LISTED RECORDS.
+++

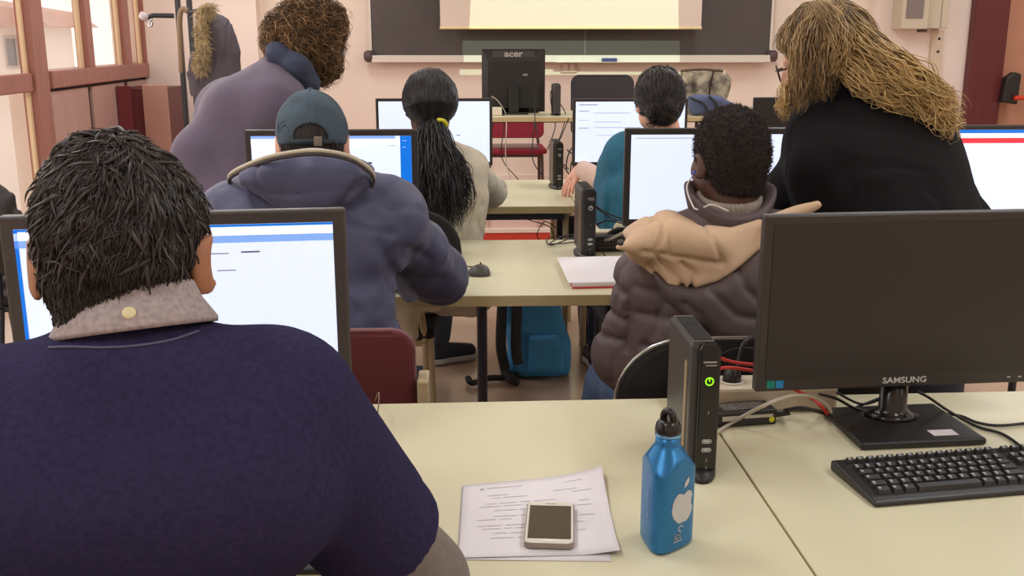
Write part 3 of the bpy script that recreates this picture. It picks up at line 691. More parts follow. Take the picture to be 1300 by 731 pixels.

+++

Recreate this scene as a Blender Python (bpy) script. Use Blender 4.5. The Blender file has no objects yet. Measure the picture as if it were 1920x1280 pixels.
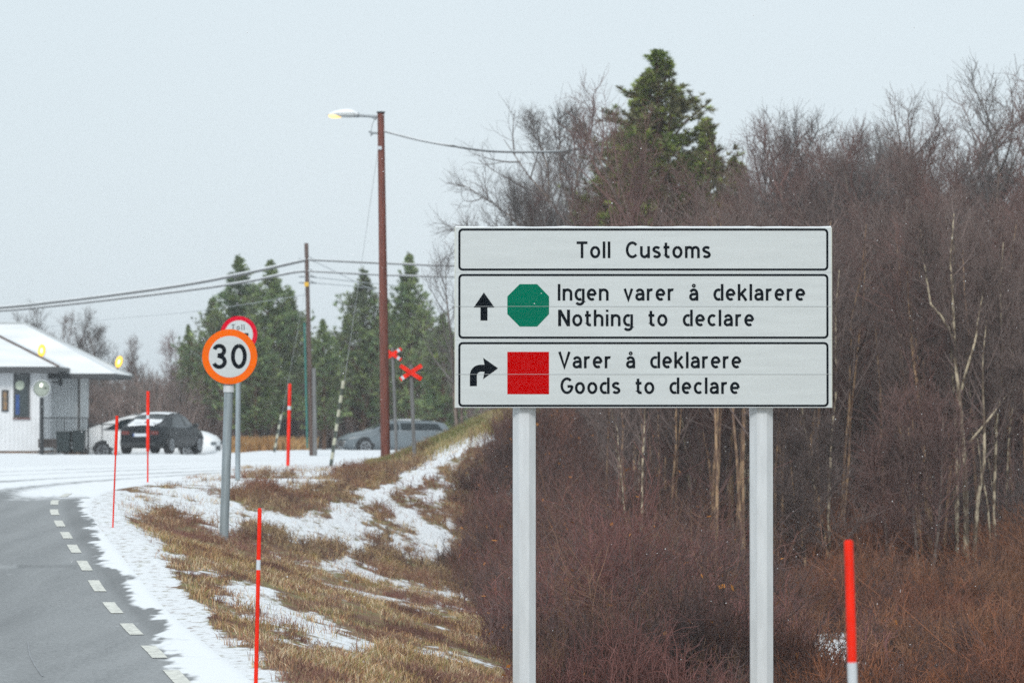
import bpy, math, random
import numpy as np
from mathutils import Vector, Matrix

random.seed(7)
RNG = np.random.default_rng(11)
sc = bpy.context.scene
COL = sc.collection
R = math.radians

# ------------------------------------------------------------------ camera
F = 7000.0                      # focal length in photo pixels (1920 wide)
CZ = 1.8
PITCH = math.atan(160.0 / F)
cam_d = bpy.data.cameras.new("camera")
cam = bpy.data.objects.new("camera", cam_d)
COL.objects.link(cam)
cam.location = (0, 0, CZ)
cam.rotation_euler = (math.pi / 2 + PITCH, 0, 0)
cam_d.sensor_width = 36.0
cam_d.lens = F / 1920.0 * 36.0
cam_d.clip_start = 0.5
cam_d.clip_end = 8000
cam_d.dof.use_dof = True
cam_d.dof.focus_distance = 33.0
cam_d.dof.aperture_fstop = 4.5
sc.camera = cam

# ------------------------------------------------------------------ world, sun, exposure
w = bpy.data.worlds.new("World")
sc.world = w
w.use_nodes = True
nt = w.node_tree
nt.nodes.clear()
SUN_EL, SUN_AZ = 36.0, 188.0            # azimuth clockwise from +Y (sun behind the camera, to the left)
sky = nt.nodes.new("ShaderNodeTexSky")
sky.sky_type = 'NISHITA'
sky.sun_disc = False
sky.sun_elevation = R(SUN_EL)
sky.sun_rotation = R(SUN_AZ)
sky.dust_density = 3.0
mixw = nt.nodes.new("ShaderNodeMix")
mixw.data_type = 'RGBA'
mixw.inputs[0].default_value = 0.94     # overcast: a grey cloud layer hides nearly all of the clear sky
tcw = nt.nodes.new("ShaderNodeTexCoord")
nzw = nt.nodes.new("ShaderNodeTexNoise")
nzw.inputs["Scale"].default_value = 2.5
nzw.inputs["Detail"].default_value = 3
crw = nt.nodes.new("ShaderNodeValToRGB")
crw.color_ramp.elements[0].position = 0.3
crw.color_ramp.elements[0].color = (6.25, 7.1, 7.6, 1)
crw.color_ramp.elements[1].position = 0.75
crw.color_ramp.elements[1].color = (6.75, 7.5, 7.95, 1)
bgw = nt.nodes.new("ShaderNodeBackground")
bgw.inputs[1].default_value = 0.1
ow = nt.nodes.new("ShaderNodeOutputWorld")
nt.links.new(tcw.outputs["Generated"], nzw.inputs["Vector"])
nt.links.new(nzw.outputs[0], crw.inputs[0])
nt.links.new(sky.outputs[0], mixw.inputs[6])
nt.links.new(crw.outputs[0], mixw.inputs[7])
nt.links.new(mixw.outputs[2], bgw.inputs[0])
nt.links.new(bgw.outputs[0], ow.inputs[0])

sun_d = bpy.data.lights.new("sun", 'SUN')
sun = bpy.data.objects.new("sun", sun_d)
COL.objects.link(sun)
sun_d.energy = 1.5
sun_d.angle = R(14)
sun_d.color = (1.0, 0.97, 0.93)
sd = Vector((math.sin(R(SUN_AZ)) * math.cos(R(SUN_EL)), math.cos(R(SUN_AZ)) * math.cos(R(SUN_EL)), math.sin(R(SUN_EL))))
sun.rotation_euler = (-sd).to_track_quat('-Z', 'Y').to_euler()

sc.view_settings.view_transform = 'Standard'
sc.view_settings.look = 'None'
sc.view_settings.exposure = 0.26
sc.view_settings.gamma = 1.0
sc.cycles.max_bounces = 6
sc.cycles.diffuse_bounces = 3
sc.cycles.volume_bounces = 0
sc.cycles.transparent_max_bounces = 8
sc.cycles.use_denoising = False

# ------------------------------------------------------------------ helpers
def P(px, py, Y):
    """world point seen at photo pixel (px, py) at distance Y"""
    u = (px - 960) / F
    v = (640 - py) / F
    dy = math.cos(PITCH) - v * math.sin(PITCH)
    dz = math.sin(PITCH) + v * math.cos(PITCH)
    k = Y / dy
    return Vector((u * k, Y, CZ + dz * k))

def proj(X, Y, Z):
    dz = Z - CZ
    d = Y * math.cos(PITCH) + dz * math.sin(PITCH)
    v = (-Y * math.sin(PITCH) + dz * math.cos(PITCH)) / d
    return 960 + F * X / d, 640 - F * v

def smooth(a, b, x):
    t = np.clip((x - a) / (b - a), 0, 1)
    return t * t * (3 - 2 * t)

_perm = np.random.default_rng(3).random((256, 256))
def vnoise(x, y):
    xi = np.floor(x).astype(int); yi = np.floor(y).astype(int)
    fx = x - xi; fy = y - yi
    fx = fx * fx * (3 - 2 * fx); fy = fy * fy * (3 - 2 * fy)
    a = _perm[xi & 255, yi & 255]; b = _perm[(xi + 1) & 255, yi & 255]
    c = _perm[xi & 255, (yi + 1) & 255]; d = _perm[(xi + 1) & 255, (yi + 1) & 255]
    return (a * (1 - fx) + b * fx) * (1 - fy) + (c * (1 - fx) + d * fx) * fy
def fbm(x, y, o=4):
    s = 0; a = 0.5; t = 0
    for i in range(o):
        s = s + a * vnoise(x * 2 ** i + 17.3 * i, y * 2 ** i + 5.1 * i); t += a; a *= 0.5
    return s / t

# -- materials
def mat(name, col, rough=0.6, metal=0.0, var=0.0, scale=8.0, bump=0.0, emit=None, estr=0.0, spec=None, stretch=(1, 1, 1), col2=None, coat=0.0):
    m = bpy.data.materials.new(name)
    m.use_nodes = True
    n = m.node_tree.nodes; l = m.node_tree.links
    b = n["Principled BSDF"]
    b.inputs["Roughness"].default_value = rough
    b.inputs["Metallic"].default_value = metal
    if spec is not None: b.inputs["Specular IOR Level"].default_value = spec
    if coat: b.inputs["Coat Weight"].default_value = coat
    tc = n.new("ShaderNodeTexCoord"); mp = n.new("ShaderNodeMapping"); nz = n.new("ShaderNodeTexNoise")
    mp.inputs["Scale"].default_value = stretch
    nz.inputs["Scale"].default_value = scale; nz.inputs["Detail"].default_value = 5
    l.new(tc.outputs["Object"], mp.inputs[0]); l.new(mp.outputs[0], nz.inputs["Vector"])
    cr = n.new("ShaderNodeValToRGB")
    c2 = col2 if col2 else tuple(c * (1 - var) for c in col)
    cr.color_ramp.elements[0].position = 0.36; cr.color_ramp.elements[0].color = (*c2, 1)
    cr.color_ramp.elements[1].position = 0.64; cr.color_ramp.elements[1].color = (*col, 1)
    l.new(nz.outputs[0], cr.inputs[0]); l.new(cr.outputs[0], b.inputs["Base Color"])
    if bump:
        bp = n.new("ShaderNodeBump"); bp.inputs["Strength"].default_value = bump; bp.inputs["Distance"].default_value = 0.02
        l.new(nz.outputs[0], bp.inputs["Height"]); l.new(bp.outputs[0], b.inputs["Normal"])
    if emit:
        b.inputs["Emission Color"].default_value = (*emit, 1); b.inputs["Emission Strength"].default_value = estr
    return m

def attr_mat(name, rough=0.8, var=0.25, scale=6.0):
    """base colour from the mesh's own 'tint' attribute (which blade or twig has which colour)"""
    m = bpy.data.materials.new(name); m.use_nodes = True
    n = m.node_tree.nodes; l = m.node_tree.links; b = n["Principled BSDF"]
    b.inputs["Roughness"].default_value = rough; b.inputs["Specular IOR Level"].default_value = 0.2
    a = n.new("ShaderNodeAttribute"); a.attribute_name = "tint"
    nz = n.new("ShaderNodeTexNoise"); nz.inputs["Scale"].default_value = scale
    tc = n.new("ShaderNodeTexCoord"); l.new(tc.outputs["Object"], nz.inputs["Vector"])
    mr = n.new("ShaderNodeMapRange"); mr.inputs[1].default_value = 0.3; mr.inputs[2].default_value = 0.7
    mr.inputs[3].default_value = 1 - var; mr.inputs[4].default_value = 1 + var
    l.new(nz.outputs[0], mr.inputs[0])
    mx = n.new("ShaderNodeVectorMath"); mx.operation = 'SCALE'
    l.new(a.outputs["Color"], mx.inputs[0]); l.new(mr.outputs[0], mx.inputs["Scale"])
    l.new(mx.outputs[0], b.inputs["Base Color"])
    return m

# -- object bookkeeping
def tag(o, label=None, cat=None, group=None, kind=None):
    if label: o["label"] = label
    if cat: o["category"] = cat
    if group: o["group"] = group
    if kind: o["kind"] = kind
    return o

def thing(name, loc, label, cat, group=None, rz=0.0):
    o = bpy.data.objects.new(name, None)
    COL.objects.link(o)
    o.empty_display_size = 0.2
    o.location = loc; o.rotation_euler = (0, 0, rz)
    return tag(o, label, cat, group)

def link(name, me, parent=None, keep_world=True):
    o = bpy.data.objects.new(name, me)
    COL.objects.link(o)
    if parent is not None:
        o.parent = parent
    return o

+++

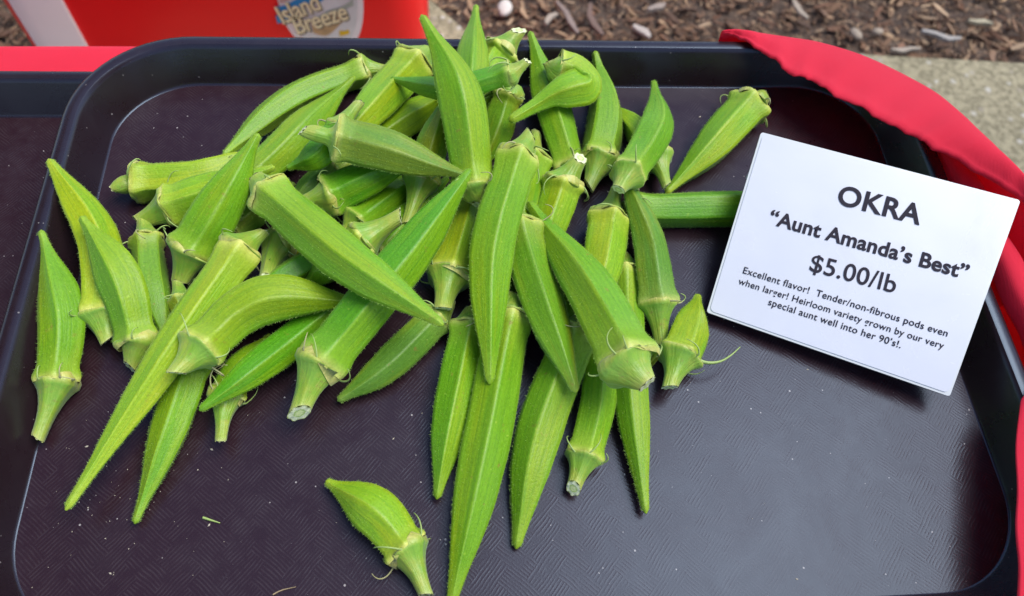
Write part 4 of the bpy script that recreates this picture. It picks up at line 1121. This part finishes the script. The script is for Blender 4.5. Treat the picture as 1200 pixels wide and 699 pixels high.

+++

YOUR GOAL. Reproduce the data above exactly, but only from the line containing "Recreate this scene" through the line containing "R = math.radians"; skip the pictures.

RESPONSE TO THE EXERCISE.
Recreate this scene as a Blender Python (bpy) script. Use Blender 4.5. The Blender file has no objects yet. Measure the picture as if it were 1920x1280 pixels.
import bpy, math, random
import numpy as np
from mathutils import Vector, Matrix

random.seed(7)
RNG = np.random.default_rng(11)
sc = bpy.context.scene
COL = sc.collection
R = math.radians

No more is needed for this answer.